_Problem details_: Copy out the data exactly, leaving the pictures behind.

◇ ◇ ◇

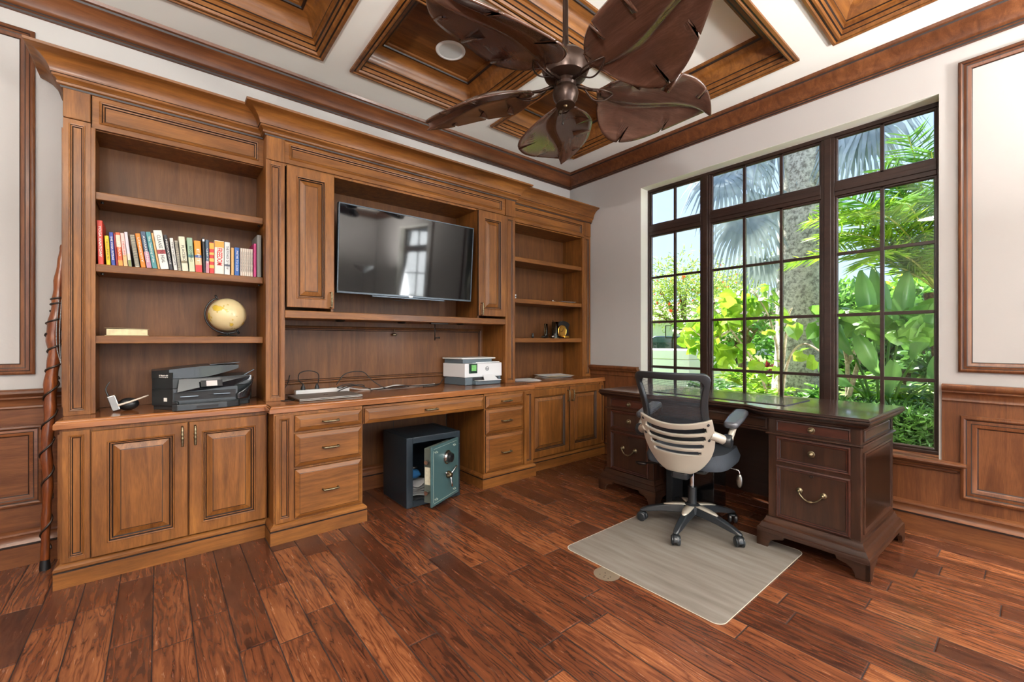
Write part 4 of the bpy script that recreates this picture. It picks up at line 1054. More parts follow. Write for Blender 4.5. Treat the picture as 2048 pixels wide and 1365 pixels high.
g = MB(); g.box(-0.03, 0.045, -0.045, -0.012, 0.0005, 0.028); g.build('gold_foot', M_gold, t, bevel=0.006)
g = MB(); g.tube([(-0.045, -0.032, 0.075), (-0.028, -0.032, 0.105)], 0.0012, 5); g.tube([(-0.045, -0.032, 0.075), (-0.07, -0.032, 0.068)], 0.0012, 5); g.build('hands', M_ink_b, t)
M_clr = glass('clear_glass', (0.9, 0.93, 0.92), 1.0, 0.02)
def vial(x, y, r, h, label):
    t = thing('glass_cylinder', label, 'glass cylinder', (x, y, ZR3), group='glass cylinders beside the gold clock')
    g = MB(); g.lathe([(r, 0.006), (r, h), (r - 0.003, h), (r - 0.003, 0.008)], 24, cap=False); g.build('tube', M_clr, t, smooth=True)
    g = MB(); g.lathe([(0.001, 0.0005), (r + 0.003, 0.0005), (r + 0.003, 0.007), (0.001, 0.007)], 24); g.build('base', M_brass, t, smooth='auto')
    g = MB(); g.tube([(-r * 0.9, 0, 0.006), (-r * 0.9, 0, h * (1.1 if r > 0.03 else 0.97))], 0.0035, 8); g.build('rod', M_brass, t, smooth=True)
    g = MB(); g.tube([(r * 0.55, 0, 0.007), (r * 0.55, 0, h * 0.97)], 0.003, 8); g.build('thin_rod', M_steel, t, smooth=True)
vial(3.115, 3.24, 0.019, 0.15, 'slim clear glass cylinder left of the taller one')
vial(3.20, 3.19, 0.034, 0.172, 'tall clear glass cylinder with a brass rod beside the gold clock')
t = thing('photo_frame', 'small green certificate frame at the left end of the right bookcase shelf', 'frame', (2.60, 3.18, ZR3))
t.rotation_euler.z = R(18)
M_green = plain('green_frame', (96, 150, 132), rough=0.3)
g = MB(); g.rings(front(-0.055, 0, 0.001), 0.11, 0.15, [(0, -0.012), (0, 0), (0.012, 0.002), (0.014, -0.003)], cap=False, back=True); g.build('frame', M_green, t)
g = MB(); g.box(-0.041, 0.041, 0.003, 0.006, 0.015, 0.137); g.build('certificate', plain('certificate_paper', (206, 226, 214), rough=0.6, var=0.2, vscale=90), t)
def small(name, label, cat, loc, fn, mat, **k):
    t = thing(name, label, cat, loc); g = MB(); fn(g); g.build('body', mat, t, **k); return t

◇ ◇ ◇

_Full response_:
Write part 4 of the bpy script that recreates this picture. It picks up at line 1054. More parts follow. Write for Blender 4.5. Treat the picture as 2048 pixels wide and 1365 pixels high.
g = MB(); g.box(-0.03, 0.045, -0.045, -0.012, 0.0005, 0.028); g.build('gold_foot', M_gold, t, bevel=0.006)
g = MB(); g.tube([(-0.045, -0.032, 0.075), (-0.028, -0.032, 0.105)], 0.0012, 5); g.tube([(-0.045, -0.032, 0.075), (-0.07, -0.032, 0.068)], 0.0012, 5); g.build('hands', M_ink_b, t)
M_clr = glass('clear_glass', (0.9, 0.93, 0.92), 1.0, 0.02)
def vial(x, y, r, h, label):
    t = thing('glass_cylinder', label, 'glass cylinder', (x, y, ZR3), group='glass cylinders beside the gold clock')
    g = MB(); g.lathe([(r, 0.006), (r, h), (r - 0.003, h), (r - 0.003, 0.008)], 24, cap=False); g.build('tube', M_clr, t, smooth=True)
    g = MB(); g.lathe([(0.001, 0.0005), (r + 0.003, 0.0005), (r + 0.003, 0.007), (0.001, 0.007)], 24); g.build('base', M_brass, t, smooth='auto')
    g = MB(); g.tube([(-r * 0.9, 0, 0.006), (-r * 0.9, 0, h * (1.1 if r > 0.03 else 0.97))], 0.0035, 8); g.build('rod', M_brass, t, smooth=True)
    g = MB(); g.tube([(r * 0.55, 0, 0.007), (r * 0.55, 0, h * 0.97)], 0.003, 8); g.build('thin_rod', M_steel, t, smooth=True)
vial(3.115, 3.24, 0.019, 0.15, 'slim clear glass cylinder left of the taller one')
vial(3.20, 3.19, 0.034, 0.172, 'tall clear glass cylinder with a brass rod beside the gold clock')
t = thing('photo_frame', 'small green certificate frame at the left end of the right bookcase shelf', 'frame', (2.60, 3.18, ZR3))
t.rotation_euler.z = R(18)
M_green = plain('green_frame', (96, 150, 132), rough=0.3)
g = MB(); g.rings(front(-0.055, 0, 0.001), 0.11, 0.15, [(0, -0.012), (0, 0), (0.012, 0.002), (0.014, -0.003)], cap=False, back=True); g.build('frame', M_green, t)
g = MB(); g.box(-0.041, 0.041, 0.003, 0.006, 0.015, 0.137); g.build('certificate', plain('certificate_paper', (206, 226, 214), rough=0.6, var=0.2, vscale=90), t)
def small(name, label, cat, loc, fn, mat, **k):
    t = thing(name, label, cat, loc); g = MB(); fn(g); g.build('body', mat, t, **k); return t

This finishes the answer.